Tuesday, July 22, 2014

From Frank Tipler: An Explanation For Quantum Non-Locality... Or Is It?

From Ars Technica
With many-worlds, all quantum mechanics is local

"He’s essentially saying that scientists are arbitrarily adding nonlocality, which they can’t observe, and then claiming they have discovered nonlocality. Quite an accusation, especially for the science world. (The "collapse" he mentions is the collapse of the particle’s wave function, which he asserts is not a real phenomenon.) Instead, he claims that the experiments thought to confirm nonlocality are in fact confirming an alternative to the Copenhagen interpretation called the many-worlds interpretation (MWI). As its name implies, the MWI predicts the existence of other universes.

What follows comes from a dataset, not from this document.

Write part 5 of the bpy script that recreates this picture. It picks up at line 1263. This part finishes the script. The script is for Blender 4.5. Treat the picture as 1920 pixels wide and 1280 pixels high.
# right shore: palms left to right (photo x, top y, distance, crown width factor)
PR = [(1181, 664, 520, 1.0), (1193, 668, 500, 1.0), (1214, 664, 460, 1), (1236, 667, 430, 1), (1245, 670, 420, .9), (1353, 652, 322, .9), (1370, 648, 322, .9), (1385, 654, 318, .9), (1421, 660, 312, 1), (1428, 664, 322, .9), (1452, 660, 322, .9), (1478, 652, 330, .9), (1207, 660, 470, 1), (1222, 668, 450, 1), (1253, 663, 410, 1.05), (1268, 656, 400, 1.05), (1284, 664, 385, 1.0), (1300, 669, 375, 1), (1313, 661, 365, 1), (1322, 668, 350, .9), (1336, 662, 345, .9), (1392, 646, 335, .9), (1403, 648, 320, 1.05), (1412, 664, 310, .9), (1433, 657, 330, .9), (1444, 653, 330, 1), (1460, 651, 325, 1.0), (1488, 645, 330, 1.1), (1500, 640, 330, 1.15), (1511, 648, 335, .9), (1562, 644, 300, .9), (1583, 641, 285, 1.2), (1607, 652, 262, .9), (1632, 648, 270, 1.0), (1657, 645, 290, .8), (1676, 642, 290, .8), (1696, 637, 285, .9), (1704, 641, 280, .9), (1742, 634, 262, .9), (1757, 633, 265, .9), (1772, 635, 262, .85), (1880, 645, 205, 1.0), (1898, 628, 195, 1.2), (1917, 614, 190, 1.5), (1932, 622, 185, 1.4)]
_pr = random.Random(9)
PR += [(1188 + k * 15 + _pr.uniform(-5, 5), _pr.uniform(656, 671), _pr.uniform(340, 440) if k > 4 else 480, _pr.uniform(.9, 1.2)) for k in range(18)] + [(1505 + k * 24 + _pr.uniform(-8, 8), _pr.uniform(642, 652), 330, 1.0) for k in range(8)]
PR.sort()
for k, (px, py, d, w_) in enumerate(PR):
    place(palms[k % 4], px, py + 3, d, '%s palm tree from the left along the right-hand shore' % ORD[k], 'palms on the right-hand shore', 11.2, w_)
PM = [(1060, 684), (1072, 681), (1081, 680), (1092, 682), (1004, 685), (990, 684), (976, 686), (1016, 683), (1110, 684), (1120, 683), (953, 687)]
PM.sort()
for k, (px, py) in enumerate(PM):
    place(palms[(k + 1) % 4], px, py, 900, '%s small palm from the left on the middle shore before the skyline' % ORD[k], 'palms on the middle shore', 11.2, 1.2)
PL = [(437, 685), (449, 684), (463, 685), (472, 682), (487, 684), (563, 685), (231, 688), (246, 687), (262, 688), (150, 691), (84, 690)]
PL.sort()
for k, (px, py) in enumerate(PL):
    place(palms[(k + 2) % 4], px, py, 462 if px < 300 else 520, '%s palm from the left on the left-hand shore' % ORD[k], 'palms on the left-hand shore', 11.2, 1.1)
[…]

The Copenhagen interpretation has been summarized as “shut up and measure.” Even though the consequences of a wave function-based world don’t make much intuitive sense, it works. The MWI tries to keep particles concrete at the cost of making our world a bit fuzzy. It posits that rather than becoming a wave function, particles remain distinct objects but enter one of a number of alternative universes, which recombine to a single one when the particle is measured.

Scientists who thought they were measuring nonlocality, Tipler claims, were in fact observing the effects of alternate universe versions of themselves, also measuring the same particles.

Part of the significance of Tipler’s claim is that he’s able to mathematically derive the same experimental results from the MWI without use of nonlocality. But this does not necessarily make for evidence that the MWI is correct; either interpretation remains consistent with the data. Until the two can be distinguished experimentally, it all comes down to whether you personally like or dislike nonlocality."
Or whether you personally like dodging in and out of alternate universes, a trip you do not experience, much less control. Gotta love QM.

3 comments:

Robert Coble said...

"Scientists who thought they were measuring nonlocality, Tipler claims, were in fact observing the effects of alternate universe versions of themselves, also measuring the same particles."

In my ignorance, I was under the impression that an observer in one specific world had no access to any other world, even though all of these worlds exist simultaneously. If that is the case, then how does a scientist in one world observe the effects (results) of alternate universe (a different world) version of themselves measuring the same particles?!?

Something is beginning to smell a little rotten with that claim. . .

Stan said...

Tipler represents the iconic "brilliant crank" in this case (and others). He is unwittingly demonstrating the failure of QM to resist misinterpretation because of its failure to be completely, unequivocally, experimentally understood. Both the Copenhagen and the parallel worlds interpretations lead to absurdities, just as Feynman's sum of all paths is a necessary absurdity in modelling QM.

Scorpio said...

If all qunatum mechanics is local then the measurements and interactions at one point in space can only affect things in the immediate vicinity of that point.This rules out quantum entanglement.

Scientists who thought they were measuring nonlocality,Tipler claims, were in fact observing the effects of alternate universe versions of themselves, also measuring the same particles.

Wow,atheists will invent all sorts of ridiculous theories just to avoid having to deal with the Copenhagen Interpretation of consciousness collapsing the wave function.